Weekly Economic Indicators: Equity Rally Ahead?

The schedule for the week of January 7th  includes:


  • Monday:  Treasury STRIPS
  • Tuesday:  NFIB Small Business Optimism Index, ICSC-Goldman Store Sales, and Consumer Credit
  • Wednesday:  MBA Purchase Applications
  • Thursday:  Jobless Claims, Wholesale Trade, Fed Balance Sheet, Esther George, James Bullard, and Narayana Kocherlakota speak
  • Friday:  International Trade, Import and Export Prices, Treasury Budget, and Charles Plosser Speaks

 I spoke with Benedict Willis III, Managing Director of Albert Fried & Company, LLC., and frequent commentator on Bloomberg, CNBC, and FOX Business, about the economic calendar for next week. Willis is focused on the overall market, 4th quarter GDP, 4th quarter earnings, and weekly jobless claims.

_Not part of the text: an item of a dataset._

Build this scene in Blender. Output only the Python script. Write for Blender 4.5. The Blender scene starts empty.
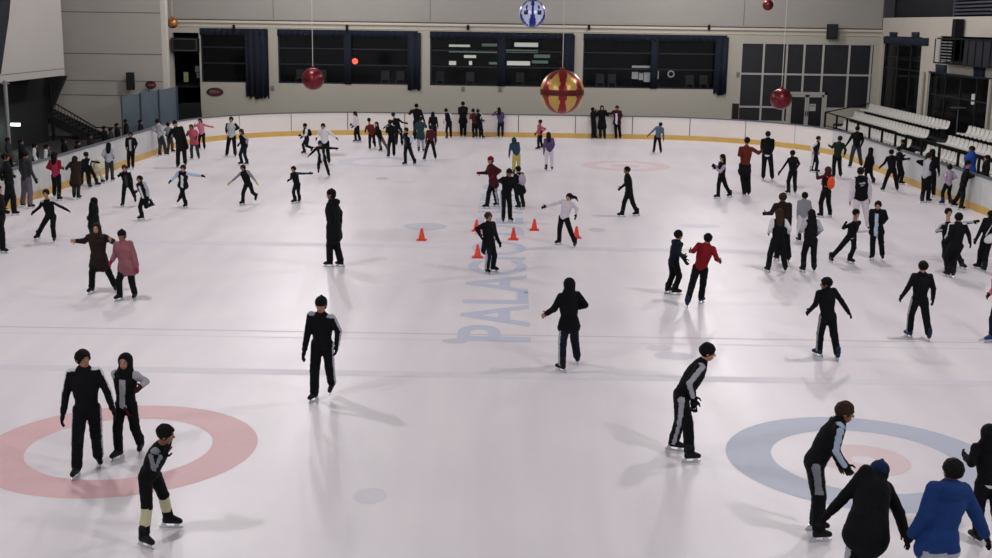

Willis expects a rally in the equity markets, since Congress reached a deal on the fiscal cliff negotiations. He thinks the tape was expecting some sort of a scaled down or partial deal and thus, the equity markets will trend higher in the first quarter, although 2013 will look much like 2012. The next big battle will be over the debt ceiling vote in a few weeks, which will give political leaders more time to squabble over the budget. Willis is concerned with interest rate risk around the world. All the central banks around the world have lowered rates, and it could cause a whip lash effect in financial markets. Willis pointed out, “the effects of lowered interest rates globally have been diminished, as Japan has come to realize, after having lowered rates for a decade.” He is also concerned with the euro zone, which has been on the doldrums and shaded by the fiscal cliff. In addition, China has been left undervalued given its impact on the globe, and there are indications the new regime will allow growth to continue.

4th Quarter GDP

Willis would not be surprised to see corporations use the fiscal cliff as an excuse as to why they are not expanding business by investing and hiring again. He believes companies will continue to hoard cash and operate in a very competitive environment.  He is expecting GDP to be in line with expectations, somewhere between to 2.5%-3%. First quarter GDP, he expects to be on the higher end of 3%, about where economists are forecasting, as the economy comes out of a downturn.

4th Quarter Earnings & Weekly Jobless Claims

The final quarter’s earnings have been overshadowed by the fiscal cliff negotiations. He expects 4th quarter earnings to be spotty, as the bigger, more efficient companies will continue to do better in this environment, while the less efficient companies will be the laggards. Retailers will be an interesting sector to watch, as the initial reading from the holiday shopping season was “it’s the best in history”, however, after the final numbers were tallied, the sector barely beat last year’s numbers. Housing stocks, which have performed phenomenally, will likely continue to be better performers, but he questions whether the strong trend will continue into the new year. Willis is forecasting the jobless claims numbers to keep coming down to the low 300K range, as growth picks up in 2013 and thinks the trend is starting to become encouraging.

Ben’s Gripe

Willis said he will be the first one voting out politicians who dragged their feet on the budget negotiations in Washington, and he hopes his fellow Americans will join him in voicing their concerns. Willis said its time to clean house and vote all the politician who are obstructionists out of office, and elect new responsible representatives, who will work on behalf of the people.

Buzz on the Trading Floor

Volumes continue to be low, and traders are hoping the SEC will address market structure on spreads and dark pools. When asked, how do you encourage the individual investor to return to the market place, Willis said, interest rate risk could be one way to drive individual investors back into the equity markets.